Coordinator is an obvious chairing role – indeed ‘chairman’ was the term Belbin used for this role in his original (1981) list. Resource investigator, team worker and shaper would also be appropriate roles for a team leader. In the case study, Marek didn’t always exhibit expertise in all these roles and, inevitably, not all team leaders or chairs of meeting are comfortable in all these roles. Indeed, they may not have had relevant training to meet the demands of the role.

The missing roles at the meeting perhaps included a monitor–evaluator, completer–finisher and implementer. The case study implies that Kai, who was not present at the meeting, was a specialist in volunteer issues.

Other members can do much to improve the effectiveness of the meeting by quietly taking on one or more of the missing roles. Perhaps a timekeeper is needed. Someone else could focus on keeping other team members motivated by both summarising progress and commenting on the usefulness of particular contributions. Someone could also take on the completer–finisher role if discussion moves on without necessary actions being agreed.

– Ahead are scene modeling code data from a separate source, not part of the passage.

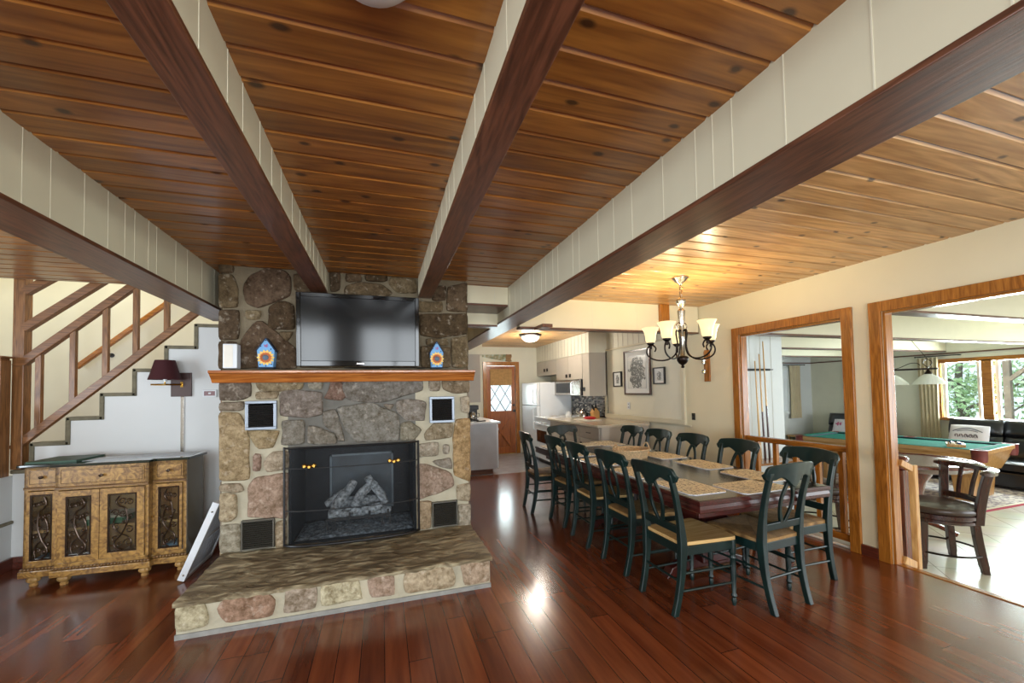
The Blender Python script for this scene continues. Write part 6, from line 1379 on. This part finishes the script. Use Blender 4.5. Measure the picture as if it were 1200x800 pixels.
# cushions
def print_mat(name, base, marks, sc_, th):
    m, nt, b = mk(name); tc = nd(nt, 'ShaderNodeTexCoord'); n1 = nd(nt, 'ShaderNodeTexNoise'); n1.inputs['Scale'].default_value = sc_; n1.inputs['Distortion'].default_value = 1.5; lk(nt, tc.outputs['Object'], n1.inputs['Vector'])
    r = nd(nt, 'ShaderNodeValToRGB'); e = r.color_ramp.elements; e[0].position = th; e[0].color = rgb(base); e[1].position = th+.05; e[1].color = rgb(marks); lk(nt, n1.outputs['Fac'], r.inputs[0]); lk(nt, r.outputs[0], b.inputs['Base Color']); S(b, Roughness=.9); return m
m_pil = paint('white_cushion_cloth', '#dcd8e0', .9, var=.03)
def cushion(label, y, z, w_, h, kind, x=10.36):
    t = thing('cushion', label, 'cushion', (x, y, z), 0, 'printed cushions on the sofas'); mt = Matrix.Rotation(math.radians(-72), 3, 'Y')
    MB().pillow(h, w_, .12, (0, 0, h/2*.95), 12, mat=mt, edge=.12).build('cover', m_pil, t, smooth=True)
    mp_ = lambda u, v: tuple(mt @ Vector((v+.09, u, .068-.03*((u/(w_/2))**2+((v+.09)/(h/2))**2)*.5)) + Vector((0, 0, h/2*.95)))
    if kind == 'flower':
        f = MB()
        for k_ in range(5): a = 2*PI*k_/5; f.tube([mp_(.10+.045*math.cos(a)*s_+.03*math.cos(a), .03+.05*math.sin(a)*s_) for s_ in (0, .5, 1)], [.012, .018, .006], 6)
        f.build('flower_print', paint('flower_pink', '#b2587c', .9, var=.3, nscale=30), t)
        g = MB(); 
        for s_ in range(5): g.tube([mp_(-.06-.03*s_, -.08+.02*s_), mp_(-.10-.01*s_, .06+.01*s_)], .004, 5)
        g.build('leaf_print', paint('leaf_grey', '#7d7d90', .9), t)
    else:
        f = MB(); f.tube([mp_(u, .10-.9*abs(u)**1.6) for u in [(-.20+.4*i/20) for i in range(21)]], .006, 6); f.tube([mp_(u, .06-.7*abs(u)**1.6) for u in [(-.14+.28*i/20) for i in range(21)]], .0045, 6)
        f.build('arched_roof_print', m_navy, t)
        g = MB(); rr2 = random.Random(2)
        for i in range(5):
            c = .13-.065*i; ph = rr2.uniform(0, 6)
            g.tube([mp_(c+.026*math.cos(ph+k*.9)*(1+.3*math.sin(k)), -.05+.035*math.sin(ph+k*1.3)) for k in range(9)], .0045, 5)
        g.build('letter_print', paint('letter_plum', '#4b3448', .9), t)
cushion('white cushion with a pink flower print on the loveseat', 6.72, SF+.53, .50, .50, 'flower')
cushion('white cushion with an arched print and lettering on the long sofa', 4.60, SF+.53, .54, .52, 'roof')
sd = thing('side_table', 'small pale side table in the corner beside the loveseat', 'side table', (10.20, 7.68, SF)); MB().box(-.22, -.18, .52, .22, .18, .56).build('top', m_oak, sd, bevel=.006)
for x in (-.18, .18):
    for y in (-.14, .14): MB().box(x-.02, y-.02, 0, x+.02, y+.02, .52).build('leg', m_oak, sd, bevel=.003)

# ================================================================ OUTSIDE THE SUNROOM WINDOWS
m_grass = paint('grass_ground', '#6c8a4c', .95, var=.3, nscale=3)
struct('ground', MB().box(11.3, -6, -1.2, 40, 24, -1.1), m_grass)
m_leaf = []
for i, c in enumerate(('#b4cf92', '#cfe2b4', '#8fb078')):
    m, nt, b = mk('leaves_%d' % i); b.inputs['Base Color'].default_value = rgb(c); S(b, Roughness=.6); b.inputs['Transmission Weight'].default_value = 0; m_leaf.append(m)
m_bark = paint('tree_bark', '#6a5a50', .9, var=.4, nscale=12, bump=1)
def tree(x, y, h, r, zc, seed, label, name='leafy_tree', nleaf=2600):
    t = thing(name, label, 'tree', (x, y, -1.1), 0, 'trees outside the sunroom windows'); rr = random.Random(seed)
    tr = MB(); tr.tube(smooth_path([(0, 0, 0), (.1, .05, h*.3), (-.05, .1, h*.6), (.1, 0, h)]), [.16*(1-.7*i/18) for i in range(19)], 9)
    for i in range(9):
        a = rr.uniform(0, 2*PI); z = h*rr.uniform(.3, .9); L = rr.uniform(.6, 1.0)*r; tr.tube(smooth_path([(0, 0, z), (math.cos(a)*L*.5, math.sin(a)*L*.5, z+.25*L), (math.cos(a)*L, math.sin(a)*L, z+.7*L)], 3), [.05, .045, .04, .035, .028, .02, .012], 6)
    tr.build('trunk', m_bark, t, smooth=True)
    lf = MB()
    for _ in range(nleaf):
        d = Vector((rr.gauss(0, 1), rr.gauss(0, 1), rr.gauss(0, 1))).normalized()*r*(rr.random()**.45); p = Vector((d.x, d.y, d.z*1.35+zc)); 
        if noise.noise(p*1.1+Vector((seed, 0, 0))) < -.12 or p.z < .2: continue
        u = Vector((rr.gauss(0, 1), rr.gauss(0, 1), rr.gauss(0, 1))).normalized(); v = u.orthogonal().normalized(); s_ = rr.uniform(.05, .11); lf.cur = rr.randrange(3)
        lf.add([p-u*s_, p+v*s_*.55, p+u*s_, p-v*s_*.55], [(0, 1, 2, 3)])
    lf.build('foliage', m_leaf, t)
tree(15.5, 6.9, 4.2, 1.5, 2.3, 1, 'light green leafy tree left in the wide sunroom window')
tree(16.0, 3.3, 4.0, 1.7, 2.5, 2, 'bushy green tree right of the window post')
tree(18.5, 5.4, 5.0, 1.9, 2.6, 3, 'taller leafy tree behind the two nearer ones')
tree(14.2, .6, 3.6, 1.2, 2.2, 4, 'green shrubby tree at the right edge outside the window')
dp = thing('deck_post', 'brown deck post with a diagonal brace outside the sunroom window', 'post', (12.2, 4.78, -1.1)); MB().box(-.05, -.05, 0, .05, .05, 3.4).build('post', m_bark, dp, bevel=.005); MB().bar((0, -.02, 2.6), (0, -.72, 3.25), .07, .09, (1, 0, 0)).build('brace', m_bark, dp, bevel=.004)
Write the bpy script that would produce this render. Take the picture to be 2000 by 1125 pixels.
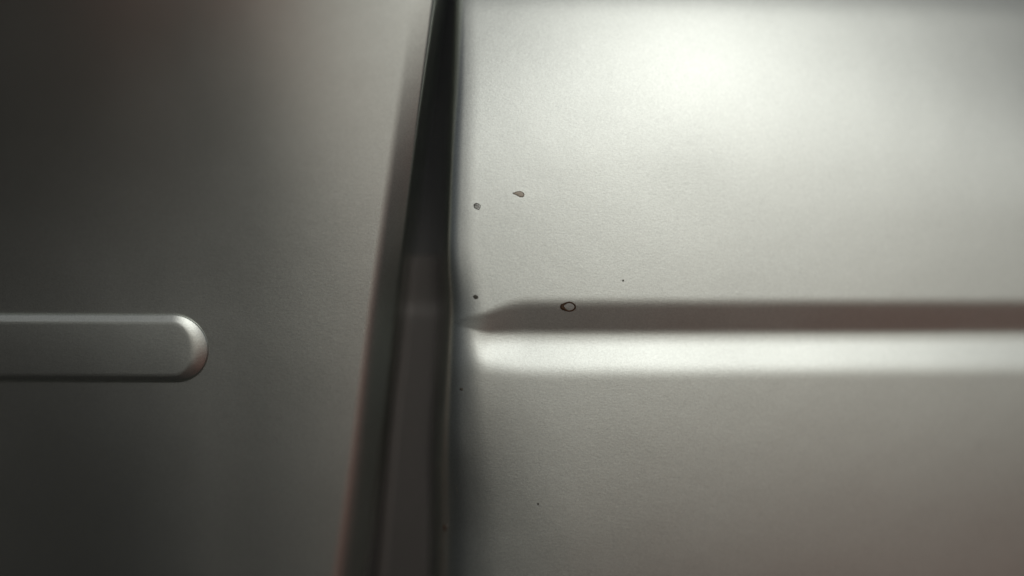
import bpy, bmesh, math, random
from mathutils import Matrix, Vector
import numpy as np

for o in list(bpy.data.objects):
    bpy.data.objects.remove(o)
S = bpy.context.scene
COL = S.collection
R = math.radians

# ---------------------------------------------------------------- set-up
# Local frame of the bodywork: u right, v up, w towards the viewer.
# The bodywork leans back by LEAN; PX is the size of one photo pixel on it (metres).
PX = 0.00005
DIST = 0.13
LEAN = R(10)
# local (u, v, w) -> world (u, -w, v), then lean back about X
BASE = Matrix.Rotation(-LEAN, 4, 'X') @ Matrix(((1, 0, 0, 0), (0, 0, -1, 0), (0, 1, 0, 0), (0, 0, 0, 1)))

cam_d = bpy.data.cameras.new('camera')
cam = bpy.data.objects.new('camera', cam_d)
COL.objects.link(cam)
cam.matrix_world = BASE @ Matrix.Translation((0, 0, DIST))
cam_d.sensor_width = 36
cam_d.lens = 36 * DIST / (2000 * PX)
cam_d.clip_start = 0.005
cam_d.clip_end = 5000
cam_d.dof.use_dof = True
cam_d.dof.focus_distance = DIST + 0.001
cam_d.dof.aperture_fstop = 1.8
S.camera = cam

SUN_EL, SUN_AZ = R(31), R(18)      # azimuth: to the right of straight behind the viewer
world = bpy.data.worlds.new('World')
S.world = world
world.use_nodes = True
wn = world.node_tree
sky = wn.nodes.new('ShaderNodeTexSky')
sky.sky_type = 'NISHITA'
sky.sun_disc = False
sky.sun_elevation = SUN_EL
sky.sun_rotation = math.pi - SUN_AZ
sky.air_density = 0.8
sky.dust_density = 2.8
sky.ozone_density = 0.6
wn.nodes['Background'].inputs['Strength'].default_value = 0.053
hs = wn.nodes.new('ShaderNodeHueSaturation')        # thin high cloud: the sky is nearly white
hs.inputs['Saturation'].default_value = 0.40
wn.links.new(sky.outputs['Color'], hs.inputs['Color'])
wn.links.new(hs.outputs['Color'], wn.nodes['Background'].inputs['Color'])

sun_d = bpy.data.lights.new('sun', 'SUN')
sun_d.energy = 0.50
sun_d.angle = R(27)
sun_d.color = (0.96, 0.985, 1.0)
sun = bpy.data.objects.new('sun', sun_d)
COL.objects.link(sun)
sdir = Vector((math.sin(SUN_AZ) * math.cos(SUN_EL), -math.cos(SUN_AZ) * math.cos(SUN_EL), math.sin(SUN_EL)))
sun.rotation_euler = sdir.to_track_quat('Z', 'Y').to_euler()
sun.location = sdir * 5

S.view_settings.view_transform = 'Standard'
S.view_settings.look = 'None'
S.view_settings.exposure = -0.84
S.view_settings.gamma = 1.0

# ---------------------------------------------------------------- helpers
def U(px): return (px - 1000.0) * PX
def V(py): return (562.5 - py) * PX

def smooth(a, b, x):
    t = np.clip((x - a) / (b - a), 0, 1)
    return t * t * (3 - 2 * t)

def sheet(name, P, mat, parent=None):
    """P: (rows, cols, 3) local points -> one smooth sheet; rows go down, cols go right."""
    n, m, _ = P.shape
    me = bpy.data.meshes.new(name)
    idx = np.arange(n * m).reshape(n, m)
    f = np.stack([idx[1:, :-1], idx[1:, 1:], idx[:-1, 1:], idx[:-1, :-1]], -1).reshape(-1, 4)
    me.from_pydata(P.reshape(-1, 3).tolist(), [], f.tolist())
    return link(name, me, mat, parent)

def link(name, me, mat, parent=None, smooth_=True):
    me.materials.append(mat)
    if smooth_:
        me.polygons.foreach_set('use_smooth', [True] * len(me.polygons))
    o = bpy.data.objects.new(name, me)
    COL.objects.link(o)
    if parent is None:
        o.matrix_world = BASE
    else:
        o.parent = parent
    return o

def tag(o, label=None, cat=None, group=None, kind=None):
    if label: o['label'] = label
    if cat: o['category'] = cat
    if group: o['group'] = group
    if kind: o['kind'] = kind
    return o

def empty(name, u=0, v=0, w=0):
    o = bpy.data.objects.new(name, None)
    o.empty_display_size = 0.002
    COL.objects.link(o)
    o.matrix_world = BASE @ Matrix.Translation((u, v, w))
    return o

# ---------------------------------------------------------------- materials
def base_mat(name, col, metallic, rough):
    m = bpy.data.materials.new(name)
    m.use_nodes = True
    b = m.node_tree.nodes['Principled BSDF']
    b.inputs['Base Color'].default_value = (*col, 1)
    b.inputs['Metallic'].default_value = metallic
    b.inputs['Roughness'].default_value = rough
    return m, m.node_tree, b

def satin_metal(name, col, rough, grain=1.0):
    m, nt, b = base_mat(name, col, 1.0, rough)
    N, L = nt.nodes, nt.links
    tc = N.new('ShaderNodeTexCoord')
    mp = N.new('ShaderNodeMapping')
    mp.inputs['Scale'].default_value = (0.5, 1.0, 1.0)   # grain runs slightly along u
    L.new(tc.outputs['Object'], mp.inputs['Vector'])
    n1 = N.new('ShaderNodeTexNoise'); n1.inputs['Scale'].default_value = 6500; n1.inputs['Detail'].default_value = 3
    n1.inputs['Roughness'].default_value = 0.65
    L.new(mp.outputs['Vector'], n1.inputs['Vector'])
    bp = N.new('ShaderNodeBump'); bp.inputs['Strength'].default_value = 1.0
    bp.inputs['Distance'].default_value = 0.0000085 * grain
    L.new(n1.outputs['Fac'], bp.inputs['Height'])
    n2 = N.new('ShaderNodeTexNoise'); n2.inputs['Scale'].default_value = 90; n2.inputs['Detail'].default_value = 3
    L.new(tc.outputs['Object'], n2.inputs['Vector'])
    bp2 = N.new('ShaderNodeBump'); bp2.inputs['Strength'].default_value = 1.0
    bp2.inputs['Distance'].default_value = 0.00004
    L.new(n2.outputs['Fac'], bp2.inputs['Height'])
    L.new(bp.outputs['Normal'], bp2.inputs['Normal'])
    L.new(bp2.outputs['Normal'], b.inputs['Normal'])
    # flake to flake colour differences
    n3 = N.new('ShaderNodeTexNoise'); n3.inputs['Scale'].default_value = 7000; n3.inputs['Detail'].default_value = 2
    L.new(tc.outputs['Object'], n3.inputs['Vector'])
    mr = N.new('ShaderNodeMapRange'); mr.inputs['From Min'].default_value = 0.3; mr.inputs['From Max'].default_value = 0.7
    mr.inputs['To Min'].default_value = 0.90; mr.inputs['To Max'].default_value = 1.10
    L.new(n3.outputs['Fac'], mr.inputs['Value'])
    mx = N.new('ShaderNodeMix'); mx.data_type = 'RGBA'; mx.blend_type = 'MULTIPLY'; mx.inputs['Factor'].default_value = 1.0
    mx.inputs['A'].default_value = (*col, 1)
    L.new(mr.outputs['Result'], mx.inputs['B'])
    L.new(mx.outputs['Result'], b.inputs['Base Color'])
    n4 = N.new('ShaderNodeTexNoise'); n4.inputs['Scale'].default_value = 60; n4.inputs['Detail'].default_value = 4
    L.new(tc.outputs['Object'], n4.inputs['Vector'])
    mr2 = N.new('ShaderNodeMapRange'); mr2.inputs['To Min'].default_value = rough - 0.04; mr2.inputs['To Max'].default_value = rough + 0.04
    L.new(n4.outputs['Fac'], mr2.inputs['Value'])
    L.new(mr2.outputs['Result'], b.inputs['Roughness'])
    return m

M_PANEL = satin_metal('satin_silver', (0.615, 0.64, 0.592), 0.34)
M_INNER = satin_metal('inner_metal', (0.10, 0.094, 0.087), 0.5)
M_DARK, _, _ = base_mat('dark_cavity', (0.15, 0.145, 0.135), 0.0, 0.6)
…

A team is more than a set of individuals with the appropriate skills. People bring to teams not only their knowledge and skills, but also their personal attributes and the ways in which they behave, contribute and relate to others.

A popular idea is that these individual characteristics should be taken into account when constructing teams. A person who is known to be confident and enthusiastic is likely to behave in the same way when he or she joins a team. However, if all team members behave in the same way, then not only is conflict likely but the quality of the task is also likely to suffer.

The weakness of Belbin’s framework is that people’s behaviour and interpersonal styles are influenced by context: that is, the other people in the team, their relationships with them and by the tasks to be performed.